GIVEN MATERIAL.

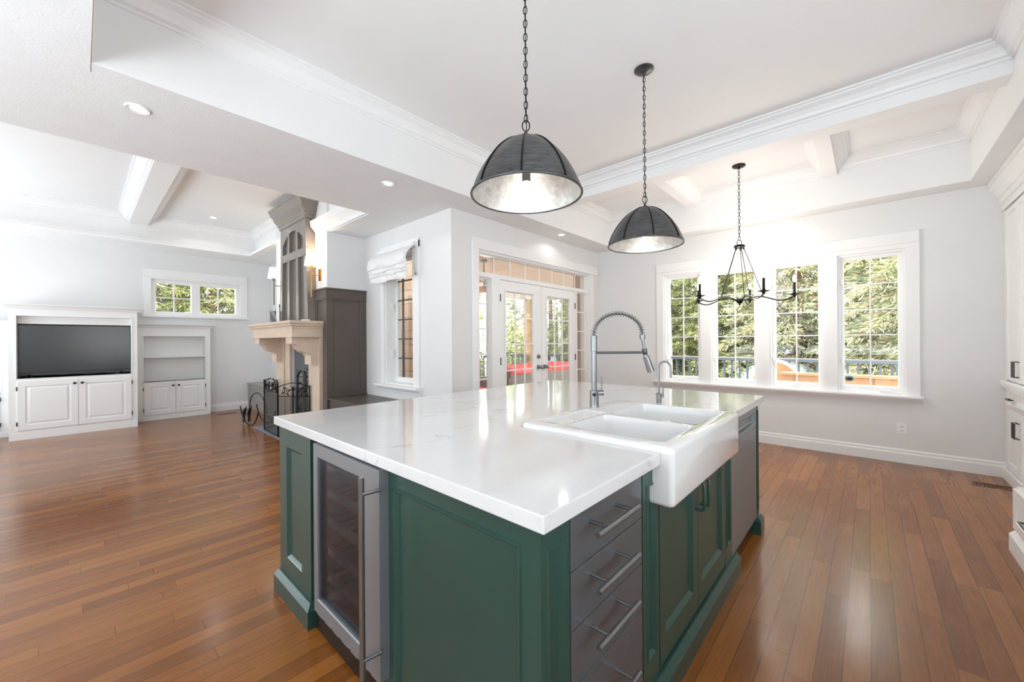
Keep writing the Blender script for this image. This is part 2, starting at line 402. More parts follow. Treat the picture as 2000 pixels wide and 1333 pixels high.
def wall_with_holes(F, u0, u1, v0, v1, holes, d0, d1):
    """wall slab in plane F between depths, rectangular holes (u0,u1,v0,v1) that do not overlap in u"""
    mb = MB(); holes = sorted(holes); cur = u0
    def b(a, c, e, f):
        if c - a < 1e-5 or f - e < 1e-5: return
        mb.prism([(a, e), (c, e), (c, f), (a, f)], F, d0, d1)
    for h in holes:
        b(cur, h[0], v0, v1); b(h[0], h[1], v0, h[2]); b(h[0], h[1], h[3], v1); cur = h[1]
    b(cur, u1, v0, v1); return mb
WIN = [(-2.224, -1.715), (-1.585, -1.034), (-0.913, -0.383), (-0.262, 0.287)]
WZ0, WZ1 = 0.705, 2.235
struct('wall_window', wall_with_holes(FYm(YW), XD - 0.18, 1.75, 0, 3.5, [(a, b, WZ0, WZ1) for a, b in WIN], -0.17, 0), M['wall'])
DY0, DY1, DZ1 = 3.085, 5.515, 2.352
struct('wall_door', wall_with_holes(FXp(XD), YB, YW, 0, 3.5, [(DY0, DY1, 0, DZ1)], -0.16, 0), M['wall'])
BX0, BX1, BZ0, BZ1 = -4.693, -4.03, 0.755, 2.42
struct('wall_blind', wall_with_holes(FYm(YB), -9.38, XD - 0.16, 0, 3.5, [(BX0, BX1, BZ0, BZ1)], -0.22, 0), M['wall'])
TY0, TY1, TZ0, TZ1 = 0.84, 2.14, 1.80, 2.43
struct('wall_television', wall_with_holes(FXp(XT), -3.6, YB, 0, 3.5, [(TY0, TY1, TZ0, TZ1)], -0.16, 0), M['wall'])
struct('wall_fireplace', MB().box(-7.16, -6.47, YP, YB, 0, 3.4).box(-5.71, XP, YP, YB, 0, 3.4).box(-6.47, -5.71, YP, YB, 1.28, 3.4).box(-6.47, -5.71, YP + 0.45, YB, 0, 1.28), M['wall'])
struct('wall_right', MB().box(1.45, 1.6, -3.6, YW, 0, 3.4), M['wall'])
struct('wall_back', MB().box(-9.38, 1.6, -3.75, -3.6, 0, 3.4), M['wall'])

# ceilings: soffits, trays, upper lids
struct('ceiling', MB().box(XL, XF, -3.6, YW, ZS, 3.5).box(-5.25, XL, YP + 0.03, YB, ZS, 3.5)
       .box(XF, 1.7, YF, YW, ZS, 3.5).box(XR, 1.7, YN, YF, ZS, 3.5).box(XF, 1.7, -3.6, YN, ZS, 3.5), M['soffit'])
struct('ceiling_tray', MB().box(XF - 0.3, XR + 0.3, YN - 0.3, YF + 0.2, ZT, ZT + 0.12), M['ceil'])
struct('ceiling_near', MB().box(XF - 0.09, 1.7, -3.6, YN - 0.005, ZS - 0.003, ZS), M['soffit'])
struct('ceiling_living', MB().box(XT, XL, -3.6, YB, ZL, ZL + 0.12).box(XT, -8.6, -3.6, YB, 2.91, ZL).box(-8.6, -7.1, 2.25, YB, 2.91, ZL), M['ceil'])
# smooth fascia boards lining the tray
struct('trim_tray_fascia', MB().box(XF, XF + 0.008, YN, YF, ZS - 0.001, ZT).box(XF, XR, YF - 0.008, YF, ZS - 0.001, ZT).box(XR - 0.008, XR, YN, YF, ZS - 0.001, ZT), M['trim'])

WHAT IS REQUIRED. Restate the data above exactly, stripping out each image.

EXPECTED OUTPUT.
Keep writing the Blender script for this image. This is part 2, starting at line 402. More parts follow. Treat the picture as 2000 pixels wide and 1333 pixels high.
def wall_with_holes(F, u0, u1, v0, v1, holes, d0, d1):
    """wall slab in plane F between depths, rectangular holes (u0,u1,v0,v1) that do not overlap in u"""
    mb = MB(); holes = sorted(holes); cur = u0
    def b(a, c, e, f):
        if c - a < 1e-5 or f - e < 1e-5: return
        mb.prism([(a, e), (c, e), (c, f), (a, f)], F, d0, d1)
    for h in holes:
        b(cur, h[0], v0, v1); b(h[0], h[1], v0, h[2]); b(h[0], h[1], h[3], v1); cur = h[1]
    b(cur, u1, v0, v1); return mb
WIN = [(-2.224, -1.715), (-1.585, -1.034), (-0.913, -0.383), (-0.262, 0.287)]
WZ0, WZ1 = 0.705, 2.235
struct('wall_window', wall_with_holes(FYm(YW), XD - 0.18, 1.75, 0, 3.5, [(a, b, WZ0, WZ1) for a, b in WIN], -0.17, 0), M['wall'])
DY0, DY1, DZ1 = 3.085, 5.515, 2.352
struct('wall_door', wall_with_holes(FXp(XD), YB, YW, 0, 3.5, [(DY0, DY1, 0, DZ1)], -0.16, 0), M['wall'])
BX0, BX1, BZ0, BZ1 = -4.693, -4.03, 0.755, 2.42
struct('wall_blind', wall_with_holes(FYm(YB), -9.38, XD - 0.16, 0, 3.5, [(BX0, BX1, BZ0, BZ1)], -0.22, 0), M['wall'])
TY0, TY1, TZ0, TZ1 = 0.84, 2.14, 1.80, 2.43
struct('wall_television', wall_with_holes(FXp(XT), -3.6, YB, 0, 3.5, [(TY0, TY1, TZ0, TZ1)], -0.16, 0), M['wall'])
struct('wall_fireplace', MB().box(-7.16, -6.47, YP, YB, 0, 3.4).box(-5.71, XP, YP, YB, 0, 3.4).box(-6.47, -5.71, YP, YB, 1.28, 3.4).box(-6.47, -5.71, YP + 0.45, YB, 0, 1.28), M['wall'])
struct('wall_right', MB().box(1.45, 1.6, -3.6, YW, 0, 3.4), M['wall'])
struct('wall_back', MB().box(-9.38, 1.6, -3.75, -3.6, 0, 3.4), M['wall'])

# ceilings: soffits, trays, upper lids
struct('ceiling', MB().box(XL, XF, -3.6, YW, ZS, 3.5).box(-5.25, XL, YP + 0.03, YB, ZS, 3.5)
       .box(XF, 1.7, YF, YW, ZS, 3.5).box(XR, 1.7, YN, YF, ZS, 3.5).box(XF, 1.7, -3.6, YN, ZS, 3.5), M['soffit'])
struct('ceiling_tray', MB().box(XF - 0.3, XR + 0.3, YN - 0.3, YF + 0.2, ZT, ZT + 0.12), M['ceil'])
struct('ceiling_near', MB().box(XF - 0.09, 1.7, -3.6, YN - 0.005, ZS - 0.003, ZS), M['soffit'])
struct('ceiling_living', MB().box(XT, XL, -3.6, YB, ZL, ZL + 0.12).box(XT, -8.6, -3.6, YB, 2.91, ZL).box(-8.6, -7.1, 2.25, YB, 2.91, ZL), M['ceil'])
# smooth fascia boards lining the tray
struct('trim_tray_fascia', MB().box(XF, XF + 0.008, YN, YF, ZS - 0.001, ZT).box(XF, XR, YF - 0.008, YF, ZS - 0.001, ZT).box(XR - 0.008, XR, YN, YF, ZS - 0.001, ZT), M['trim'])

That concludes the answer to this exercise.